Mathieu Delatte Ben Kemoume, 14 February 2022

[English] [français]

A group of European organisations warn in a press release about the lack of leadership of the Member States in the implementation of the European Green Deal objectives.

In particular, they criticise an overly vertical approach to the Green Deal, where decisions taken at EU level are not really integrated by the Member States. "Further expansion of carbon pricing without also setting some minimum standard of national climate governance indicates European Commission distrust in national leadership. Establishing a Social Climate Fund will not be enough to avoid a public backlash over the EU’s climate mandate and policies. This could energise opponents and destabilise political leadership just as it needs to ramp up."

Indeed, European climate governance is a complex mix of the European and national levels, where the initiative actually belongs to the Member States. Only the Effort Sharing Regulation (ESR, or Climate Action Regulation (CARE)) proposed by the European Commission sets binding targets for each Member State. However, this initiative suffers from several flaws; the targets set are very short-term and are not really evaluated.

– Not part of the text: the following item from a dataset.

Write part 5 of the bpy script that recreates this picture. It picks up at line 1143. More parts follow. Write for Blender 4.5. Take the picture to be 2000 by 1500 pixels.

The ESR is also complemented by the Governance of the Energy Union and Climate Action (or Governance regulation, a planning and monitoring mechanism for the implementation of European environmental policy), which suffers from the same lack of monitoring and yet is not subject to any review as a result.
Maintaining this situation could have several consequences. The transition would be two-speed, slowed down and inefficient overall. All of this would discredit the European Union in its ambition to be a climate leader.

These failures pose a triple risk to the whole European Green Deal:

 Running a significant risk of two-speed transition, with some countries left behind, potentially forever.

 Slowing down the transition due to policy and political inconsistency, damaging the EU’s credibility as a global climate leader as this decade advances.

 Paying the bitter price of inaction. Any agreement at the EU level will soon become irrelevant if a timely and effective national implementation does not follow everywhere.

To remedy this problem, the signatories propose to strengthen the existing monitoring mechanisms and to level-up the minimum standards of national climate governance. This should include a revision of the ESR / CARE to adapt existing policies not to achieve the 55% reduction by 2030, but to achieve climate neutrality. In parallel, the Governance Regulation should be amended to take account of this ambition.